[Start]

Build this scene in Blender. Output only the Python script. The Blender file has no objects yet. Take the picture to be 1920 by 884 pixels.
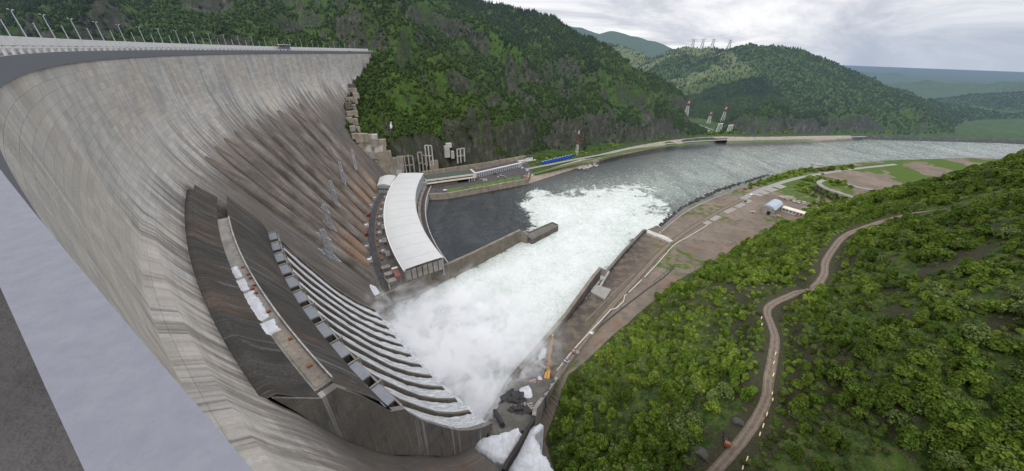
import bpy, bmesh, math, random
import numpy as np
from mathutils import Vector, Matrix
random.seed(7); RNG=np.random.default_rng(7)
S=bpy.context.scene; COL=S.collection
rad=math.radians
# ------------------------------------------------------------------ camera model (world point seen along a line of sight at a height)
F,PITCH,ROLL,H=620.0,rad(28.9),rad(1.0),220.0
sp,cp=math.sin(PITCH),math.cos(PITCH); cr_,sr_=math.cos(ROLL),math.sin(ROLL)
def D(x,y):
    u=(x-960)/F; v=(y-442)/F
    u,v=u*cr_+v*sr_,-u*sr_+v*cr_
    return np.array((u,cp-v*sp,-sp-v*cp))
def P(x,y,z):
    d=D(x,y); t=(z-H)/d[2]; return (d[0]*t,d[1]*t)
def P3(x,y,z): return (*P(x,y,z),z)
def PY(x,y,Y):
    d=D(x,y); t=Y/d[1]; return (d[0]*t,Y,H+d[2]*t)
cam=bpy.data.cameras.new('camera'); camo=bpy.data.objects.new('camera',cam); COL.objects.link(camo)
cam.sensor_width=36; cam.lens=36*F/1920; cam.clip_start=.05; cam.clip_end=60000
right=Vector((1,0,0)); fwd=Vector((0,cp,-sp)); up=Vector((0,sp,cp))
r2=right*cr_+up*sr_
u2=up*cr_-right*sr_
M=Matrix((r2,u2,-fwd)).transposed().to_4x4(); M.translation=(0,0,H)
camo.matrix_world=M; S.camera=camo
# ------------------------------------------------------------------ noise
def _h(ix,iy,s):
    n=(ix*374761393+iy*668265263+s*1442695041)&0xffffffff
    n=((n^(n>>13))*1274126177)&0xffffffff
    return ((n^(n>>16))&0xffff)/65535.0
def vn(x,y,s=0):
    x=np.asarray(x,float);y=np.asarray(y,float)
    ix=np.floor(x).astype(np.int64);iy=np.floor(y).astype(np.int64)
    fx=x-ix;fy=y-iy;fx=fx*fx*(3-2*fx);fy=fy*fy*(3-2*fy)
    a=_h(ix,iy,s);b=_h(ix+1,iy,s);c=_h(ix,iy+1,s);d=_h(ix+1,iy+1,s)
    return (a*(1-fx)+b*fx)*(1-fy)+(c*(1-fx)+d*fx)*fy
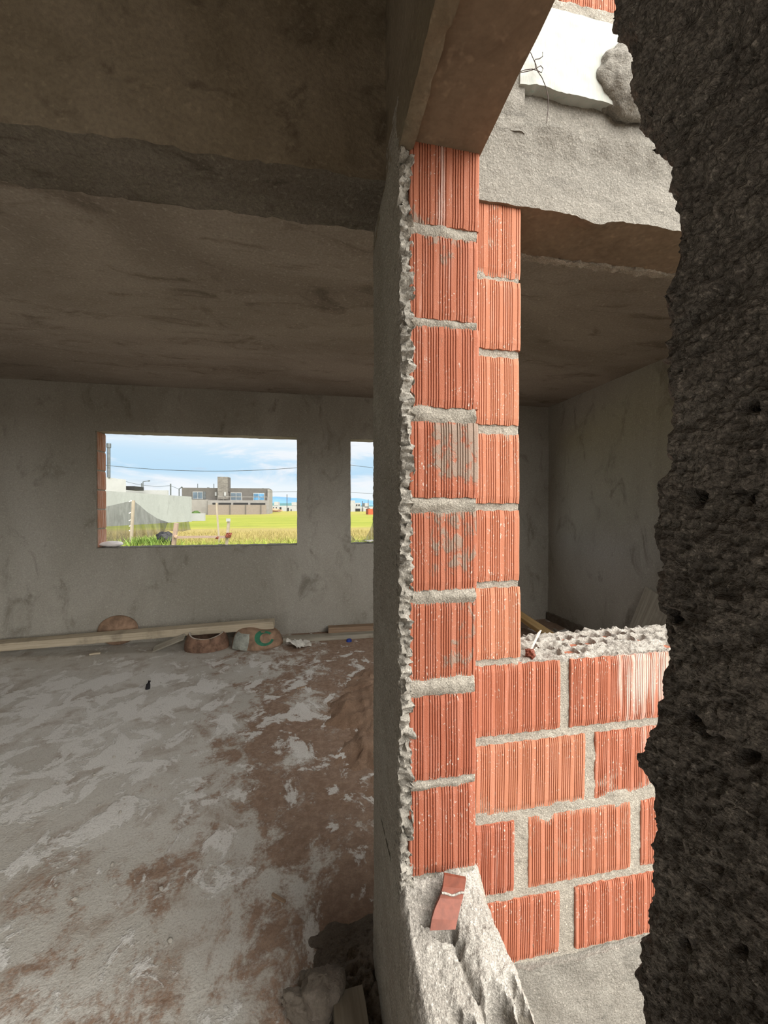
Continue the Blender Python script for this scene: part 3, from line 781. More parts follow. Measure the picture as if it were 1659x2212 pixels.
for k in range(m + 1):
    for i in range(n):
        a, b = 2 * math.pi * i / n, math.pi * k / m
        V.append((math.sin(b) * math.cos(a) * .108, math.cos(b) * .05, math.sin(b) * math.sin(a) * .096))
V = np.array(V); V *= (1 + .22 * fbm(V, 14, 197, 3) + .12 * fbm(V, 50, 198, 3))[:, None]; V += np.array((ce.x, YF - .008, ce.z)); V += .002 * fbm3(V, 120, 199, 2)
F = [(k * n + i, k * n + (i + 1) % n, (k + 1) * n + (i + 1) % n, (k + 1) * n + i) for k in range(m) for i in range(n)]
put(link('mortar_lump', V, F, M['concrete']), pat)
V, F = rough(lin(.372, at(1128, 200, Y=YF).x, .010), lin(YF - .012, YF + .03, .012), lin(zb1 - .02, 2.80, .010), [(.008, 14, 3), (.005, 50, 3)], 199)
put(link('mortar_strip', V, F, M['concrete']), pat)
ztb = at(1250, 14, Y=YF).z
V, F = rough(lin(.372, 2.5, .010), lin(YF - .006, YB, .03), lin(ztb - .035, ztb - .004, .008), [(.006, 30, 3), (.004, 90, 2)], 201)
put(link('parapet_mortar', V, F, M['mortar']), pat)
mb = MB(); x = .372
for k in range(7):
    brick(mb, x, x + .285, ztb, ztb + .19, .165, facing(YF), random.uniform(.4, .7), lambda u, f: .2, None); x += .30
put(mb.build('parapet_bricks', M['brick']), pat)

# crumbs of plaster along the inner edge of the beam
V, F = rough(lin(XJ, 2.5, .008), lin(YB - .010, YB + .014, .006), lin(zb0 - .006, zb0 + .012, .006), [(.008, 30, 3), (.006, 100, 2)], 203)
put(link('plaster_lip', V, F, M['mortar']), pat)
# brick reveal of the far window (bare blocks, not plastered)
mb = MB(); hh = (WTOP - SILL) / 6
for k in range(6):
    zb_ = SILL + hh * k
    brick(mb, YW + .012, YW + .178, zb_ + .008, zb_ + hh - .008, .10, lambda u, d, z: (WX[1] + .016 - d, u, z), .95, lambda u, f: .52, lambda u, f: .10)  # extra bloom and pale tone paint in the daylight from outside
b_ = mb.build('brick_reveal', M['brick'], wall_far)
V, F = rough(lin(WX[1] - .05, WX[1] + .008, .02), lin(YW + .01, YW + .175, .02), lin(SILL, WTOP, .02), [(.002, 60, 3)], 210)
put(link('reveal_mortar', V, F, M['mortar']), wall_far)

# ================================================================== THINGS INSIDE
def board(name, p0, p1, wd, th, mat, roll=0.0, seed=0, warp=.004, ends=.0):
    """sawn board from p0 to p1 (centre line); wd across, th thick; local X runs along it"""
    p0, p1 = Vector(p0), Vector(p1); L = (p1 - p0).length
    V, F = box_grid(lin(-L / 2, L / 2, max(.02, L / 60)), lin(-wd / 2, wd / 2, wd / 3), lin(-th / 2, th / 2, th / 2))
    V = V + np.stack([0 * V[:, 0], .5 * warp * np.sin(V[:, 0] * 2.1 + seed), warp * np.sin(V[:, 0] * 1.7 + seed * 2)], 1)
    V += .0016 * fbm3(V, 30, 300 + seed, 2)
    o = link(name, V, F, mat, None, False)
    x = (p1 - p0).normalized(); z = Vector((0, 0, 1)); y = z.cross(x).normalized(); z = x.cross(y)
    Rm = Matrix((x, y, z)).transposed().to_4x4()
    o.matrix_world = Matrix.Translation((p0 + p1) / 2) @ Rm @ Matrix.Rotation(roll, 4, 'X')
    return o

# long plank resting on the tubs
pA = at(0, 1394, Y=4.40); pB = at(592, 1347, Y=4.25)
dv = (pB - pA); t_ = (pA.z - .05) / dv.z; pA2 = pA - dv * t_
if pA2.x < XL + .05: pA2 = pA - dv * ((pA.x - XL - .05) / dv.x)
tag(board('plank', pA2, pB, .10, .075, M['wood'], .12, 3, .004), 'long pale wooden plank propped across the brown tubs along the far wall', 'plank')
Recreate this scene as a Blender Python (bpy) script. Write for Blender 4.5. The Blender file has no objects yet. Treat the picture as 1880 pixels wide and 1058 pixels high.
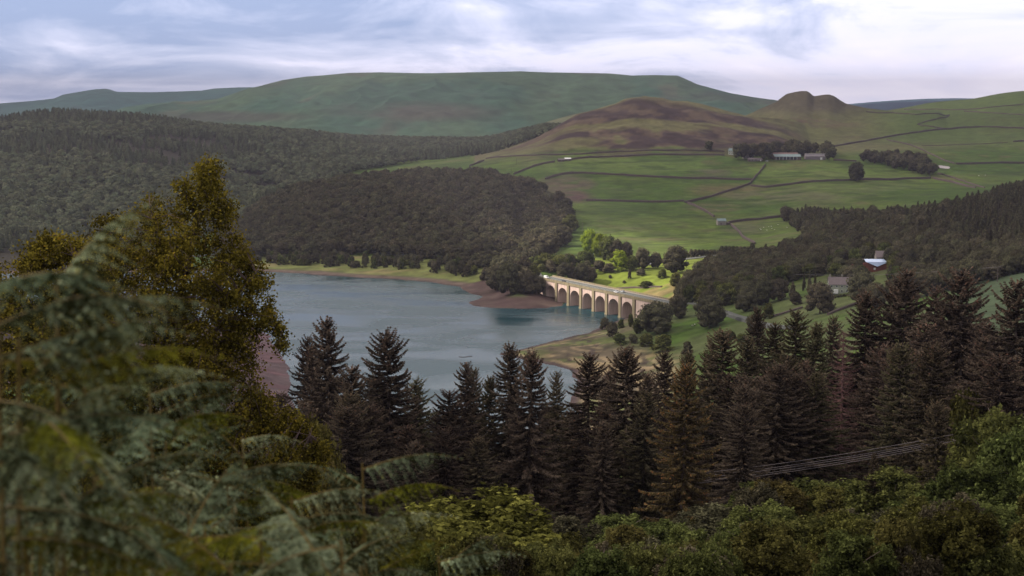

[End]

### Requirement
All records above are to be printed exactly, minus the pictures they contain.

### Reply to the exercise
Build this scene in Blender. Output only the Python script. The Blender file has no objects yet. Take the picture to be 1920 by 884 pixels.
import bpy, bmesh, math, random
import numpy as np
from mathutils import Vector, Matrix
random.seed(7); RNG=np.random.default_rng(7)
S=bpy.context.scene; COL=S.collection
rad=math.radians
# ------------------------------------------------------------------ camera model (world point seen along a line of sight at a height)
F,PITCH,ROLL,H=620.0,rad(28.9),rad(1.0),220.0
sp,cp=math.sin(PITCH),math.cos(PITCH); cr_,sr_=math.cos(ROLL),math.sin(ROLL)
def D(x,y):
    u=(x-960)/F; v=(y-442)/F
    u,v=u*cr_+v*sr_,-u*sr_+v*cr_
    return np.array((u,cp-v*sp,-sp-v*cp))
def P(x,y,z):
    d=D(x,y); t=(z-H)/d[2]; return (d[0]*t,d[1]*t)
def P3(x,y,z): return (*P(x,y,z),z)
def PY(x,y,Y):
    d=D(x,y); t=Y/d[1]; return (d[0]*t,Y,H+d[2]*t)
cam=bpy.data.cameras.new('camera'); camo=bpy.data.objects.new('camera',cam); COL.objects.link(camo)
cam.sensor_width=36; cam.lens=36*F/1920; cam.clip_start=.05; cam.clip_end=60000
right=Vector((1,0,0)); fwd=Vector((0,cp,-sp)); up=Vector((0,sp,cp))
r2=right*cr_+up*sr_
u2=up*cr_-right*sr_
M=Matrix((r2,u2,-fwd)).transposed().to_4x4(); M.translation=(0,0,H)
camo.matrix_world=M; S.camera=camo
# ------------------------------------------------------------------ noise
def _h(ix,iy,s):
    n=(ix*374761393+iy*668265263+s*1442695041)&0xffffffff
    n=((n^(n>>13))*1274126177)&0xffffffff
    return ((n^(n>>16))&0xffff)/65535.0
def vn(x,y,s=0):
    x=np.asarray(x,float);y=np.asarray(y,float)
    ix=np.floor(x).astype(np.int64);iy=np.floor(y).astype(np.int64)
    fx=x-ix;fy=y-iy;fx=fx*fx*(3-2*fx);fy=fy*fy*(3-2*fy)
    a=_h(ix,iy,s);b=_h(ix+1,iy,s);c=_h(ix,iy+1,s);d=_h(ix+1,iy+1,s)
    return (a*(1-fx)+b*fx)*(1-fy)+(c*(1-fx)+d*fx)*fy
Continue the Blender Python script for this scene: part 3, from line 781. More parts follow. Measure the picture as if it were 1659x2212 pixels.
for k in range(m + 1):
    for i in range(n):
        a, b = 2 * math.pi * i / n, math.pi * k / m
        V.append((math.sin(b) * math.cos(a) * .108, math.cos(b) * .05, math.sin(b) * math.sin(a) * .096))
V = np.array(V); V *= (1 + .22 * fbm(V, 14, 197, 3) + .12 * fbm(V, 50, 198, 3))[:, None]; V += np.array((ce.x, YF - .008, ce.z)); V += .002 * fbm3(V, 120, 199, 2)
F = [(k * n + i, k * n + (i + 1) % n, (k + 1) * n + (i + 1) % n, (k + 1) * n + i) for k in range(m) for i in range(n)]
put(link('mortar_lump', V, F, M['concrete']), pat)
V, F = rough(lin(.372, at(1128, 200, Y=YF).x, .010), lin(YF - .012, YF + .03, .012), lin(zb1 - .02, 2.80, .010), [(.008, 14, 3), (.005, 50, 3)], 199)
put(link('mortar_strip', V, F, M['concrete']), pat)
ztb = at(1250, 14, Y=YF).z
V, F = rough(lin(.372, 2.5, .010), lin(YF - .006, YB, .03), lin(ztb - .035, ztb - .004, .008), [(.006, 30, 3), (.004, 90, 2)], 201)
put(link('parapet_mortar', V, F, M['mortar']), pat)
mb = MB(); x = .372
for k in range(7):
    brick(mb, x, x + .285, ztb, ztb + .19, .165, facing(YF), random.uniform(.4, .7), lambda u, f: .2, None); x += .30
put(mb.build('parapet_bricks', M['brick']), pat)

# crumbs of plaster along the inner edge of the beam
V, F = rough(lin(XJ, 2.5, .008), lin(YB - .010, YB + .014, .006), lin(zb0 - .006, zb0 + .012, .006), [(.008, 30, 3), (.006, 100, 2)], 203)
put(link('plaster_lip', V, F, M['mortar']), pat)
# brick reveal of the far window (bare blocks, not plastered)
mb = MB(); hh = (WTOP - SILL) / 6
for k in range(6):
    zb_ = SILL + hh * k
    brick(mb, YW + .012, YW + .178, zb_ + .008, zb_ + hh - .008, .10, lambda u, d, z: (WX[1] + .016 - d, u, z), .95, lambda u, f: .52, lambda u, f: .10)  # extra bloom and pale tone paint in the daylight from outside
b_ = mb.build('brick_reveal', M['brick'], wall_far)
V, F = rough(lin(WX[1] - .05, WX[1] + .008, .02), lin(YW + .01, YW + .175, .02), lin(SILL, WTOP, .02), [(.002, 60, 3)], 210)
put(link('reveal_mortar', V, F, M['mortar']), wall_far)

# ================================================================== THINGS INSIDE
def board(name, p0, p1, wd, th, mat, roll=0.0, seed=0, warp=.004, ends=.0):
    """sawn board from p0 to p1 (centre line); wd across, th thick; local X runs along it"""
    p0, p1 = Vector(p0), Vector(p1); L = (p1 - p0).length
    V, F = box_grid(lin(-L / 2, L / 2, max(.02, L / 60)), lin(-wd / 2, wd / 2, wd / 3), lin(-th / 2, th / 2, th / 2))
    V = V + np.stack([0 * V[:, 0], .5 * warp * np.sin(V[:, 0] * 2.1 + seed), warp * np.sin(V[:, 0] * 1.7 + seed * 2)], 1)
    V += .0016 * fbm3(V, 30, 300 + seed, 2)
    o = link(name, V, F, mat, None, False)
    x = (p1 - p0).normalized(); z = Vector((0, 0, 1)); y = z.cross(x).normalized(); z = x.cross(y)
    Rm = Matrix((x, y, z)).transposed().to_4x4()
    o.matrix_world = Matrix.Translation((p0 + p1) / 2) @ Rm @ Matrix.Rotation(roll, 4, 'X')
    return o

# long plank resting on the tubs
pA = at(0, 1394, Y=4.40); pB = at(592, 1347, Y=4.25)
dv = (pB - pA); t_ = (pA.z - .05) / dv.z; pA2 = pA - dv * t_
if pA2.x < XL + .05: pA2 = pA - dv * ((pA.x - XL - .05) / dv.x)
tag(board('plank', pA2, pB, .10, .075, M['wood'], .12, 3, .004), 'long pale wooden plank propped across the brown tubs along the far wall', 'plank')
Recreate this scene as a Blender Python (bpy) script. Write for Blender 4.5. The Blender file has no objects yet. Treat the picture as 1880 pixels wide and 1058 pixels high.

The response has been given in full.